The Brehms are members of SMTD’s Victors for Michigan Campaign Advisory Committee and the University of Michigan’s Campaign Steering Committee. During the course of the campaign, and through the development and building of the Brehm Pavilion, they became very close with Kendall and his wife, Susan Schilperoort, an ordained Presbyterian minister, who played a number of significant volunteer roles for the school during Kendall’s tenure as dean.

Bill Brehm, who received bachelor’s and master’s degrees from U-M, and his wife began their philanthropic relationship with SMTD in 2011 with a three-prong gift to support choral music, for which Bill Brehm has a particular affinity.

The gift created the Brehm Fellowship to support a master’s student in choral conducting, the Brehm Prize in Choral Composition to encourage the composition of choral works by SMTD students, and the Brehm Commission to support the commissioning of new choral works from established composers and premiered by SMTD choirs.

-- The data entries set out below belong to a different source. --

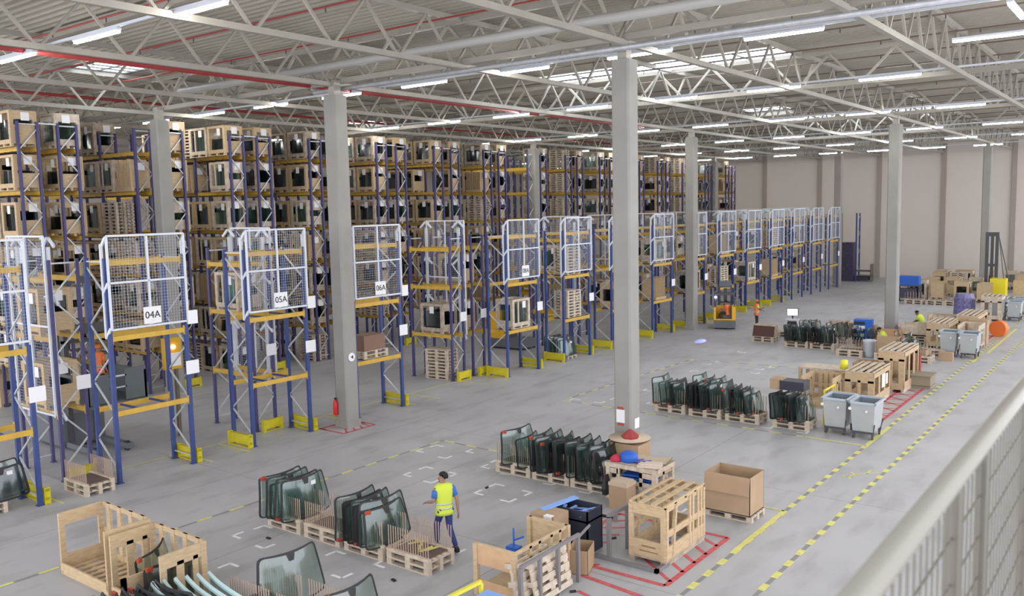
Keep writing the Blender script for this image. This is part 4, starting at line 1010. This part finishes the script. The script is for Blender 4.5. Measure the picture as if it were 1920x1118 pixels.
ob('deck', MB().bx(-.8, .8, -.45, .45, .25, .35).bx(-.75, .75, -.42, .42, 1.1, 1.2), t, m=DARKM); ob('posts', MB().bx(-.78, -.7, -.4, .4, 0, 1.15).bx(.7, .78, -.4, .4, 0, 1.15), t, m=DARKM); ob('load', MB().bx(-.6, .6, -.35, .35, .35, .95), t, m=PURPLE)
t = thing('wire_trolley', 'dark wire trolley by the far end of the racks', 'trolley', (-23.0, 83.5, 0))
ob('cage', MB().bx(-1, 1, -.5, -.46, .9, 1.0).bx(-1, -.95, -.5, .5, 0, 1.0).bx(.95, 1, -.5, .5, 0, 1.6).bx(-1, 1, .46, .5, .9, 1.0).bx(-1, 1, -.5, .5, .5, .55), t, m=mat('brown_steel', (.14, .12, .10), .6)); ob('load', MB().bx(-.8, .8, -.4, .4, .1, .45), t, m=PURPLE)
# racks continuing at the far end
t = thing('tall_pallet_rack', 'lone blue rack frame standing right of the far column', 'rack', (-23.2, 82.6, 0), group='tall pallet racks')
for xx in (0, -1.6):
    f = ob('upright_frame', SP, t, (xx, 0, 0)); ob('braces', SB, f)
solo('black_bundle', 'dark bundle stacked in the far lone rack', 'goods', MB().bx(-.5, .5, -.4, .4, 0, 3.6), PURPLE, (-24.0, 83.1, 0))

# goods standing in the transfer bays
def bay(k): return 12.15+4.45*k
goods('crate', 2, 'wooden crate on the low shelf of the open set-back bay', (-25.7, 28.4, 2.005), 0, 'goods in the front bays')
tag(ob('wooden_pallet', PAL, None, (-23.62, bay(2)+1.15, 2.035), PI/2), 'wooden pallet on the low shelf of the fourth mesh-fronted bay', 'pallet')
tag(ob('wooden_pallet', PAL, None, (-23.62, bay(2)+1.15, 2.18), PI/2), 'second pallet on the low shelf of the fourth mesh-fronted bay', 'pallet')
solo('long_carton_stack', 'brown boards standing on the pallets in the fourth mesh-fronted bay', 'boards', MB().bx(-.35, .35, -.55, .5, 0, .55), mat('brown_crate_goods', (.22, .13, .10), .8), (-23.62, bay(2)+1.15, 2.33))
for k_, dark in ((4, 0), (5, 1), (6, 0), (7, 1), (8, 0), (9, 1), (10, 0), (11, 1)):
    lab = '%s mesh-fronted bay' % ORD[k_+1]
    goods(['crate', 'stack', 'crate', 'boards'][k_ % 4], k_, 'goods on the low shelf of the '+lab, (-23.6, bay(k_)+1.1, 2.05), PI/2, 'goods in the front bays')
    if k_ % 2: goods(['boards', 'crate', 'stack'][k_ % 3], k_, 'goods on the middle shelf of the '+lab, (-23.6, bay(k_)+1.1, 4.14), PI/2, 'goods in the front bays')
t = goods('stack', 0, 'stack of brown pallets on the floor under the open set-back bay', (-25.6, 28.4, 0), .1, 'goods in the front bays')
pallets(-24.5, bay(5)+.6, 'under the sixth mesh-fronted bay, carrying green windshields', n=1, rz=0)
stack(-24.4, -23.5, bay(5)+1.0, 8, ['big', 'low'], 'on the pallet in the seventh mesh-fronted bay', z=.15)
# pallet with felt at left and windshield at the very left
pallets(-23.9, 11.0, 'with wooden rods, between the first two mesh-fronted bays'); rods(-23.9, 11.0, .291, 'on the pallet between the first two mesh-fronted bays', 17)
tag(ob('wooden_pallet', PAL, None, (-23.9, 8.9, 0)), 'lower wooden pallet at the left edge', 'pallet'); tag(ob('wooden_pallet', PAL, None, (-23.9, 8.9, .146)), 'upper wooden pallet at the left edge', 'pallet')
stack(-23.75, -23.45, 9.2, 2, ['big', 'dark'], 'on the pallets at the left edge', z=.3)
for q_, (yb, mo, where, gd) in enumerate(SIDE):
    for z in (2.0, 4.1):
        if (yb in (28.0,) and z == 2.0) or (q_ + int(z)) % 3 == 0: continue
        goods(['boards', 'crate', 'crate'][(q_+int(z)) % 3], q_+3, 'goods on the %s shelf of set-back bay %s' % ('low' if z < 3 else 'middle', where), (-25.8, yb+.38, z+.004), 0, 'goods in the set-back bays')
# ------------------------------------------------------------------ trucks
def reach_truck(label, x, y, rz):
    t = thing('reach_truck', label, 'forklift', (x, y, 0), rz)
    ob('chassis', MB().bx(-.62, .62, -.75, .6, .08, .55), t, m=TGREY)
    ob('body', MB().bx(-.62, -.5, -.72, .6, .55, 1.3).bx(.42, .62, -.72, .6, .55, 1.35).bx(-.62, .62, .3, .6, .55, 1.3).bx(-.62, .62, -.75, -.68, .5, .62), t, m=TYEL)
    ob('seat', MB().bx(-.1, .42, -.3, .2, .6, .85).bx(.34, .44, -.3, .2, .85, 1.3), t, m=TGREY)
    g = MB().bar((-.58, -.65, .6), (-.52, -.6, 2.05), .07).bar((.58, -.65, 1.3), (.52, -.6, 2.05), .07).bar((-.58, .5, 1.3), (-.52, .45, 2.05), .07).bar((.58, .5, 1.3), (.52, .45, 2.05), .07).bx(-.58, .58, -.65, .5, 2.02, 2.1)
    ob('overhead_guard', g, t, m=DARKM)
    mm = MB().bx(-.40, -.30, .75, .9, .1, 2.5).bx(.30, .40, .75, .9, .1, 2.5).bx(-.4, .4, .78, .86, 2.35, 2.5).bx(-.4, .4, .78, .86, 1.4, 1.5).bx(-.1, .1, .8, .88, .2, 2.3)
    ob('mast', mm, t, m=DARKM); ob('head_box', MB().bx(-.35, .35, .7, .95, 2.4, 2.75), t, m=TGREY)
    ob('fork', MB().bx(-.3, -.2, .9, 2.0, .08, .13), t, m=DARKM); ob('fork', MB().bx(.2, .3, .9, 2.0, .08, .13), t, m=DARKM)
    for (wx, wy) in ((-.5, -.4), (.5, -.4), (-.5, 1.2), (.5, 1.2)): ob('wheel', MB().cyl((wx-.08, wy, .14), (wx+.08, wy, .14), .14, 16), t, m=BLKP)
    ob('support_leg', MB().bx(-.6, -.42, .6, 1.4, .1, .25), t, m=TGREY); ob('support_leg', MB().bx(.42, .6, .6, 1.4, .1, .25), t, m=TGREY)
    l = ob('warning_lamp', MB().lathe([(.05, 0), (.07, .04), (.05, .1)], 12), t, (-.52, -.68, 1.85), m=BULB)
    return t
RT = reach_truck('yellow and grey reach truck driving with a seated orange-vested driver', -21.25, 48.9, R(22))
sp = bpy.data.lights.new('blue_spot', 'SPOT'); sp.energy = 900; sp.color = (.25, .3, 1); sp.spot_size = R(7); sp.spot_blend = .3; sp.shadow_soft_size = .03
so = bpy.data.objects.new('blue_spot', sp); COL.objects.link(so); so.parent = RT
so.location = (-.52, -.85, 1.9); tgt = Vector((-20.3, 43.5, 0))-(Matrix.Rotation(R(22), 4, 'Z') @ Vector((-.52, -.85, 1.9))+Vector((-21.25, 48.9, 0)))
so.rotation_euler = (Matrix.Rotation(-R(22), 4, 'Z') @ tgt).to_track_quat('-Z', 'Y').to_euler()
# order picker in the first aisle
t = thing('order_picker', 'dark grey order picker with raised cabin behind the second mesh-fronted bay', 'forklift', (-28.0, 13.65, 0), R(0))
[ob('wheel', MB().cyl((wx, wy-.06, .15), (wx, wy+.06, .15), .15, 14), t, m=BLKP) for wx, wy in ((-1.6, -.5), (-1.6, .5), (1.7, -.5), (1.7, .5))]
ob('chassis', MB().bx(-2.2, .0, -.7, .7, .1, 1.1).bx(0, 1.9, -.6, -.4, .08, .25).bx(0, 1.9, .4, .6, .08, .25), t, m=TGREY)
CG = mat('cabin_grey', (.10, .12, .13), .5)
ob('mast', MB().bx(-.1, .1, -.5, -.35, .2, 5.6).bx(-.1, .1, .35, .5, .2, 5.6).bx(-.1, .1, -.5, .5, 5.3, 5.5).bx(-.1, .1, -.5, .5, 3.4, 3.5), t, m=DARKM)
ob('cabin', MB().bx(.15, 2.3, -.95, -.88, 1.72, 2.6).bx(.15, 2.3, .88, .95, 1.72, 2.6).bx(2.24, 2.3, -.95, -.2, 1.72, 2.62).bx(2.24, 2.3, .25, .95, 1.72, 2.72).bx(.15, 2.3, -.95, .95, 1.66, 1.74), t, m=CG)
ob('safety_rail', MB().bx(2.26, 2.3, -.25, .3, 2.5, 2.55).bx(2.26, 2.3, -.25, .3, 2.15, 2.19), t, m=GALV)
ob('roof', MB().bx(.3, 2.2, -.85, .85, 3.95, 4.02).bar((.4, -.8, 2.6), (.4, -.8, 3.98), .06).bar((.4, .8, 2.6), (.4, .8, 3.98), .06), t, m=DARKM)
t = thing('signal_post', 'yellow post box with glowing orange lamp and white sign in the first aisle', 'signal', (-26.5, 16.0, 0))
ob('post', MB().bx(-.06, .06, -.18, -.08, 0, 2.4).bx(-.06, .06, .08, .18, 0, 2.4), t, m=mat('brown_steel', (.14, .12, .10))); ob('box', MB().bx(-.1, .1, -.3, .3, 2.3, 3.35), t, m=mat('signal_yellow', (.65, .38, .02), .5))
ob('sign_board', MB().bx(.1, .115, -.26, .26, 2.4, 2.85), t, m=WHITE); ob('lamp', MB().cyl((.1, 0, 3.05), (.14, 0, 3.05), .08, 14), t, m=BULBO)
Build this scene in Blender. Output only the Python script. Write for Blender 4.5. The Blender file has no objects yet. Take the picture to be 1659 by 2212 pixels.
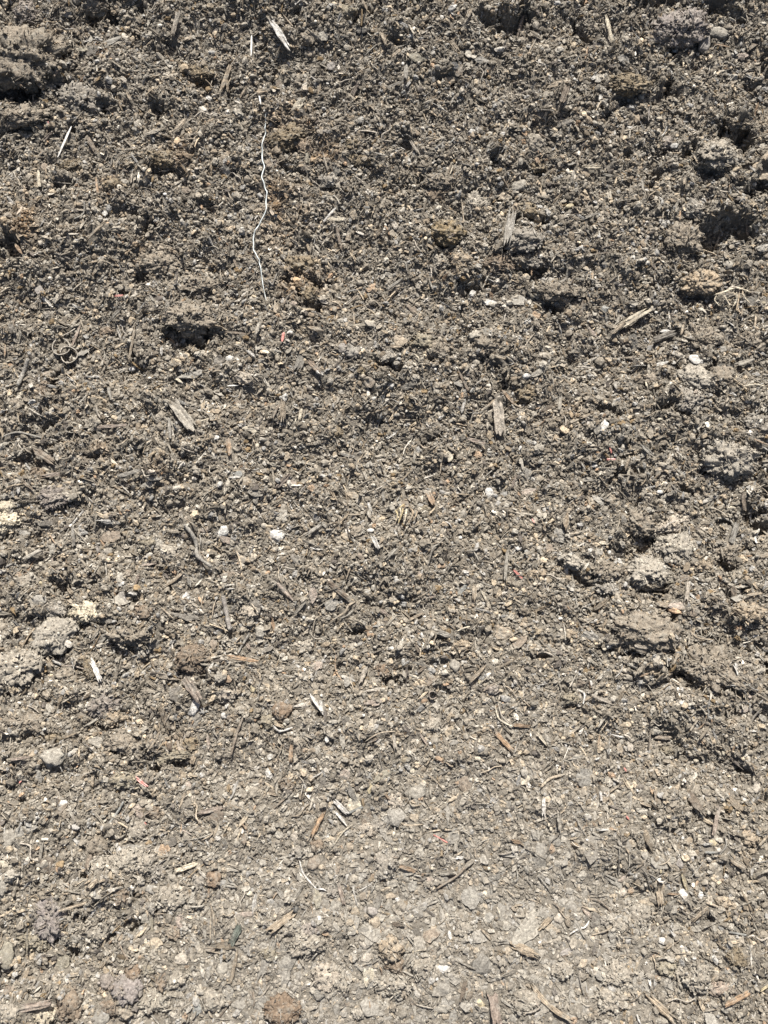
import bpy, math, random
import numpy as np
from mathutils import Vector, Matrix, noise as mnoise

# ------------------------------------------------------------------ camera, light, exposure
scene = bpy.context.scene
VFOV = math.radians(64.0)
THETA = math.radians(21.0)                     # tilt of the view from straight down
DIST = 1.05
vdir = np.array([0.0, math.sin(THETA), -math.cos(THETA)])
CAM = -DIST * vdir
RIGHT = np.array([1.0, 0.0, 0.0])
UP = np.array([0.0, math.cos(THETA), math.sin(THETA)])
cd = bpy.data.cameras.new('camera'); cam = bpy.data.objects.new('camera', cd)
scene.collection.objects.link(cam)
cam.location = CAM.tolist(); cam.rotation_euler = (THETA, 0, 0)
cd.sensor_fit = 'VERTICAL'; cd.sensor_height = 24.0
cd.lens = 12.0 / math.tan(VFOV / 2)
cd.clip_start = 0.02; cd.clip_end = 400
cd.dof.use_dof = True; cd.dof.focus_distance = 1.03; cd.dof.aperture_fstop = 9.0
scene.camera = cam

SUN_EL, SUN_AZ = 56.0, 4.0                      # azimuth from +Y towards +X, degrees
w = bpy.data.worlds.new('World'); scene.world = w; w.use_nodes = True
nt = w.node_tree; bg = nt.nodes['Background']
sky = nt.nodes.new('ShaderNodeTexSky'); sky.sky_type = 'NISHITA'; sky.sun_disc = False
sky.sun_elevation = math.radians(SUN_EL); sky.sun_rotation = math.radians(SUN_AZ)
sky.dust_density = 4.0; sky.ozone_density = 0.4; sky.air_density = 0.8
nt.links.new(sky.outputs['Color'], bg.inputs['Color']); bg.inputs['Strength'].default_value = 0.062
sl = bpy.data.lights.new('sun', 'SUN'); sl.energy = 4.8; sl.angle = math.radians(0.5); sl.color = (1.0, 0.975, 0.93)
so = bpy.data.objects.new('sun', sl); scene.collection.objects.link(so)
az, el = math.radians(SUN_AZ), math.radians(SUN_EL)
sdir = Vector((math.sin(az) * math.cos(el), math.cos(az) * math.cos(el), math.sin(el)))
so.rotation_euler = sdir.to_track_quat('Z', 'Y').to_euler(); so.location = (0, 3, 4)
scene.view_settings.view_transform = 'Standard'; scene.view_settings.look = 'None'
scene.view_settings.gamma = 1.0; scene.view_settings.use_curve_mapping = False
scene.view_settings.exposure = 1.26

rng = np.random.default_rng(7); random.seed(7)
FPX = 1106.0 / math.tan(VFOV / 2)               # focal length for a frame 1659 x 2212

# ------------------------------------------------------------------ materials
def new_mat(name):
    m = bpy.data.materials.new(name); m.use_nodes = True
    return m, m.node_tree.nodes, m.node_tree.links, m.node_tree.nodes['Principled BSDF']

def node(n, kind, **kw):
    x = n.new(kind)
    for k, v in kw.items():
        setattr(x, k, v)
    return x

def mix(n, l, a, b, f, mode='MIX'):
    m = node(n, 'ShaderNodeMix', data_type='RGBA', blend_type=mode)
    for sock, v in ((m.inputs[0], f), (m.inputs[6], a), (m.inputs[7], b)):
        if hasattr(v, 'links'): l.new(v, sock)
        elif isinstance(v, (int, float)): sock.default_value = v
        else: sock.default_value = (*v, 1)
    return m.outputs[2]

def noise_tex(n, l, coord, scale, detail=3, rough=0.6, dist=0.0):
    t = node(n, 'ShaderNodeTexNoise'); t.inputs['Scale'].default_value = scale
    t.inputs['Detail'].default_value = detail; t.inputs['Roughness'].default_value = rough
    t.inputs['Distortion'].default_value = dist
    l.new(coord, t.inputs['Vector']); return t.outputs['Fac']

def remap(n, l, v, a, b, c=0.0, d=1.0):
    m = node(n, 'ShaderNodeMapRange'); l.new(v, m.inputs[0])
    for i, x in enumerate((a, b, c, d)): m.inputs[i + 1].default_value = x
    return m.outputs[0]

SOIL = (0.150, 0.126, 0.098)
DUST = (0.200, 0.186, 0.156)

def soil_material():
    m, n, l, p = new_mat('compost_soil')
    co = node(n, 'ShaderNodeTexCoord').outputs['Object']
    a = noise_tex(n, l, co, 9, 4); b = noise_tex(n, l, co, 260, 5, 0.75); c = noise_tex(n, l, co, 70, 4, 0.7)
    col = mix(n, l, (0.118, 0.103, 0.082), (0.182, 0.163, 0.134), remap(n, l, b, 0.3, 0.7))
    col = mix(n, l, col, (0.150, 0.105, 0.058), remap(n, l, a, 0.54, 0.68, 0, 0.12))
    v = node(n, 'ShaderNodeTexVoronoi'); v.inputs['Scale'].default_value = 330; l.new(co, v.inputs['Vector'])
    g = node(n, 'ShaderNodeSeparateColor'); l.new(v.outputs['Color'], g.inputs[0])
    col = mix(n, l, col, (0.42, 0.37, 0.30), remap(n, l, g.outputs[0], 0.93, 0.95, 0, 0.8))
    l.new(col, p.inputs['Base Color']); p.inputs['Roughness'].default_value = 0.95
    p.inputs['Specular IOR Level'].default_value = 0.15
    bu = node(n, 'ShaderNodeBump'); bu.inputs['Strength'].default_value = 0.9; bu.inputs['Distance'].default_value = 0.004
    ad = node(n, 'ShaderNodeMath', operation='ADD'); l.new(b, ad.inputs[0]); l.new(c, ad.inputs[1])
    l.new(ad.outputs[0], bu.inputs['Height']); l.new(bu.outputs[0], p.inputs['Normal'])
    return m

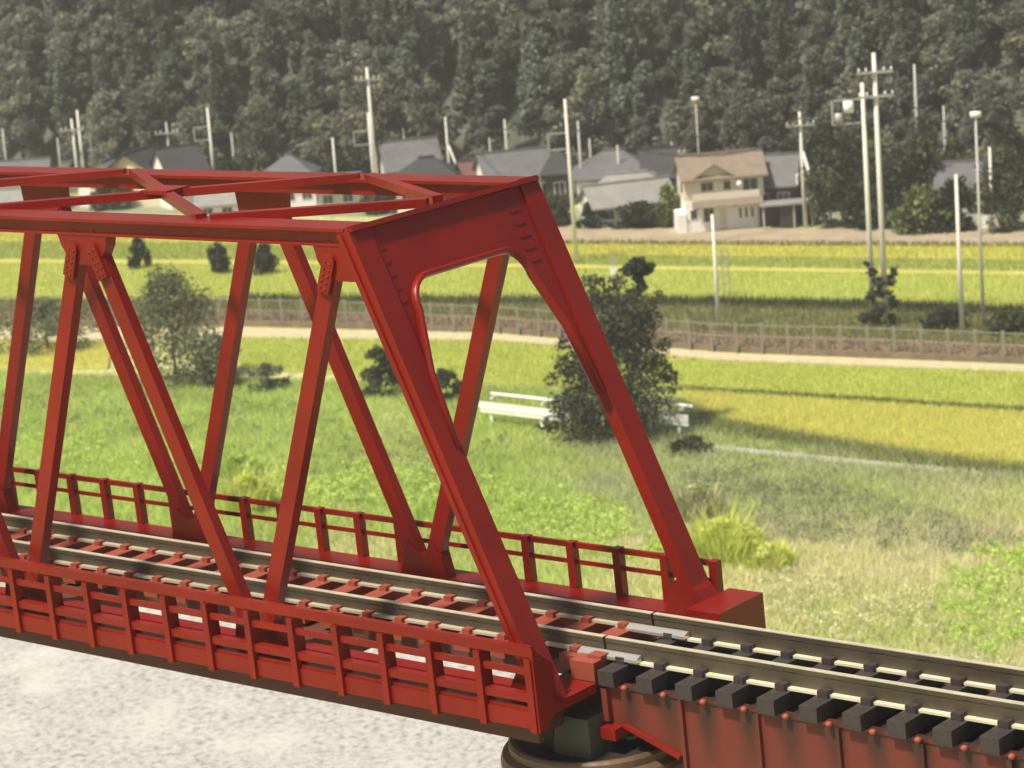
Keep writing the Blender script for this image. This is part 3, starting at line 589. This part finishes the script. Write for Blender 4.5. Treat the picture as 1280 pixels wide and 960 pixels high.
for k, (px, py, ww, hh, pal, lab) in enumerate(vs):
    tr = 'tree' in lab; bush(lab, px, py, ww, hh, pal, 2600, 50+k, 'village_tree' if tr else 'village_bush', 'tree' if tr else 'bush', size=.30)
# ================================================================== GRASS
poly = [tuple(gp(-160, 464))[:2], tuple(gp(640, 484))[:2], tuple(gp(860, 500))[:2], tuple(gp(1000, 552))[:2], tuple(gp(1480, 612))[:2], tuple(gp(1480, 975))[:2], tuple(gp(800, 830))[:2], tuple(gp(400, 756))[:2], tuple(gp(-160, 682))[:2]]
q = sample_poly(poly, 345000)
skip = inpoly(q[:, 0], q[:, 1], P_['dirt']) | inpoly(q[:, 0], q[:, 1], P_['ripe_near']) | inpoly(q[:, 0], q[:, 1], P_['ripe_left']) | inpoly(q[:, 0], q[:, 1], P_['green_near']); q = q[~skip]
GX, GY = q[:, 0], q[:, 1]
n1 = vnoise(GX, GY, .11, 1)*.6+vnoise(GX, GY, .31, 2)*.4; n2 = vnoise(GX, GY, .18, 3)*.6+vnoise(GX, GY, .55, 4)*.4
sx = np.clip((GX+2)/9, 0, 1); near = np.clip((176-GY)/16, 0, 1)
dry = np.clip(near*(.12+.75*sx)*1.05+(n1-.60)*1.5, 0, 1); grey = np.clip(sx*(1-near)*1.0+(n2-.6)*1.5, 0, 1)*.8
cg = np.array([(.55, .68, .20)])*(.75+.6*n2[:, None]); cd = np.array([(.86, .80, .52)]); cr = np.array([(.52, .55, .37)])
colr = cg*(1-dry[:, None])+cd*dry[:, None]; colr = colr*(1-grey[:, None])+cr*grey[:, None]
spark = rng.random(len(q)) < .05; colr[spark] = colr[spark]*.3+np.array((.62, .60, .44))*.7
dark = rng.random(len(q)) < .2; colr[dark] *= .6
colr *= rng.uniform(.7, 1.3, (len(q), 1))
hg = rng.uniform(.25, .75, len(q))*(.6+.9*n2)
stuff(tag(obj('bank_grass', blades(np.column_stack([GX, GY, np.zeros(len(q))]), hg, rng.uniform(.05, .11, len(q)), np.clip(colr, 0, .95), 1.3), M['blade']), 'rough green and straw-coloured grass covering the river bank', 'grass'))
RD = [(.66, .64, .16), (.74, .70, .20), (.58, .58, .14)]; RG2 = [(.44, .51, .13), (.54, .58, .17), (.40, .47, .12)]
def crop(name, label, key, n, pal, h, z):
    a = inview(sample_poly(P_[key], n*2))[:n]; m = len(a)
    stuff(tag(obj(name, blades(np.column_stack([a, np.full(m, z)]), rng.uniform(h*.5, h*1.2, m), rng.uniform(.05, .10, m), pick(pal, m), .5), M['blade']), label, 'rice'))
RP = [(.72, .71, .23), (.80, .78, .27), (.64, .65, .20), (.76, .75, .31)]; RG = [(.58, .66, .18), (.66, .72, .21), (.52, .60, .15), (.72, .73, .24)]
crop('rice_crop', 'ripe yellow rice ears on the near right field', 'ripe_near', 60000, RP, .45, .2)
crop('rice_crop', 'green rice stalks on the near field below the sand path', 'green_near', 60000, RG, .4, .18)
crop('rice_crop', 'green-gold rice stalks behind the trackside fence', 'green_mid', 50000, RG, .5, .18)
crop('rice_crop', 'yellow ears on the far strip of rice', 'ripe_far', 30000, RD, .5, .2)
crop('rice_crop', 'green stalks on the far strip of rice', 'green_far', 30000, RG2, .5, .18)
crop('rice_crop', 'yellow rice stalks on the small left patch', 'ripe_left', 15000, RP, .4, .18)
crop('verge_weeds', 'dark weeds along the verge behind the track bed', 'row', 40000, [(.17, .20, .08), (.24, .26, .10), (.32, .33, .14), (.34, .30, .17)], .6, .04)
crop('trackside_weeds', 'brown weeds growing along the track bed', 'ballast', 12000, [(.24, .18, .11), (.17, .15, .08), (.30, .25, .14)], .5, .45)
def edge_weeds(name, label, pts, n, wd, pal, h):
    A_ = [gp(*p) for p in pts]; seg = rng.integers(0, len(A_)-1, n); t = rng.random(n); P0 = np.array([tuple(v) for v in A_])
    a = P0[seg]*(1-t[:, None])+P0[seg+1]*t[:, None]; a[:, 1] += rng.normal(0, wd, n); a[:, 0] += rng.normal(0, .3, n); a[:, 2] = .02
    stuff(tag(obj(name, blades(a, rng.uniform(h*.4, h*1.2, n), rng.uniform(.08, .16, n), pick(pal, n), .6), M['blade']), label, 'weeds'))
edge_weeds('field_edge_weeds', 'dark grass ridge along the near edge of the yellow rice', [(845, 510), (900, 535), (1000, 553), (1120, 572), (1300, 594)], 9000, .9, [(.26, .30, .11), (.33, .37, .14), (.40, .42, .17)], .7)
edge_weeds('field_edge_weeds', 'dark green ridge between the green and the yellow near fields', [(845, 491), (1000, 500), (1150, 510), (1320, 521)], 6000, .25, [(.16, .19, .05), (.20, .23, .06), (.12, .15, .04)], .6)
edge_weeds('field_edge_weeds', 'dark hedge line below the tan stubble field', [(-40, 288), (250, 290), (690, 307), (1000, 309), (1320, 311)], 8000, .5, [(.10, .095, .045), (.15, .14, .06)], .7)
edge_weeds('field_edge_weeds', 'dark line of crops at the far side of the verge', [(300, 376), (700, 379), (900, 381), (1100, 386), (1320, 394)], 9000, .6, [(.06, .08, .03), (.10, .13, .05), (.14, .17, .07)], .9)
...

In 2016, they made yet another gift to establish the Brehm Prize in Instrumental Composition for SMTD students.

The Brehms have a long history of commitment to U-M, providing broad support for eight areas and donating more than $70 million to support a range of projects and programs. Among these are:

  • The eight-story 230,000-square foot addition (Brehm Tower) to the Kellogg Eye Center and the founding of the Brehm Center for Diabetes Research & Analysis.
  • The William K. and Delores S. Brehm Professorship in Type I Diabetes Research and the Larry D. Soderquist Professorship in honor of Dee Brehm’s brother.
  • Additionally, they created the Brehm Scholars program for graduates of the Fordson High School in Dearborn (Bill Brehm’s alma mater), which supports students with full tuition scholarships.

Bill Brehm majored in mathematics and physics when he attended U-M in the late 1940s and early 1950s, graduating with honors in mathematics. He began his career in advanced engineering in the aerospace industry. In the late 1960s, he served as assistant secretary of the Army, and, in the 1970s, as assistant secretary of defense in the Ford administration.

He is co-founder and former executive chair of SRA International Inc., a technology and strategic consulting firm. He has also served as a director of the Herman Miller Corp. of Michigan; as board chair for the Center for Naval Analyses, a nonprofit institution that conducts high-level research and analysis to inform the important work of public sector decision makers; and as board chair for Fuller Theological Seminary where the Brehms have created the Brehm Center for Worship, Theology & the Arts.

Also a pianist and composer, music has played a major role in Bill Brehms’ life, and he credits it with introducing him to his wife.

He has a special affinity for choral works, and in the 1970s began writing songs for his church, ultimately composing 35 hymns, many of which were translated into German. More recently, he composed a work to celebrate the 2015 opening of the renovated and enlarged Moore Building, and a new choral work, written for U-M’s bicentennial, which the Michigan Men’s Glee Club recently premiered during the multimedia celebration “True Blue! A Tribute to Michigan.”

Dee Brehm is a 1952 graduate of Eastern Michigan University. She concentrated in special education and taught in that field in California. She is now an advocate and leading philanthropist in special education, and has created a special education, full-tuition scholarship program at EMU under which 10 students per year are paired with a faculty member to perform a defined research project. The Brehms have contributed more than $4 million to EMU for special education.

Currently professor of music at SMTD and a special adviser to the university’s Bicentennial Office, Kendall was dean of SMTD for two terms, from 2005 to 2015.

During his tenure, he was instrumental in establishing important initiatives such as the U-M Gershwin Critical Edition project and the Ann Arbor/Ypsilanti El Sistema program; reinstituting major ensemble and international touring; encouraging the development of chamber music; securing the funding for and leading the design process for the expansion and renovation of the Earl V. Moore building; and successfully launching an ambitious fundraising campaign focused on building scholarship resources for SMTD students.

As dean, he also helped initiate U-M’s Arts Engine and the national Alliance for the Arts at Research Universities.

Before joining SMTD, Kendall was director of the University of Maryland School of Music from 1996 to 2005. Previously, he was director of the Music Division and Tanglewood Institute of the Boston University School of the Arts from 1993-96.

Associate conductor of the Seattle Symphony from 1987-92, Kendall is the conductor and artistic director of the Emmy Award-winning 21st Century Consort, the ensemble-in-residence at the Smithsonian Institution.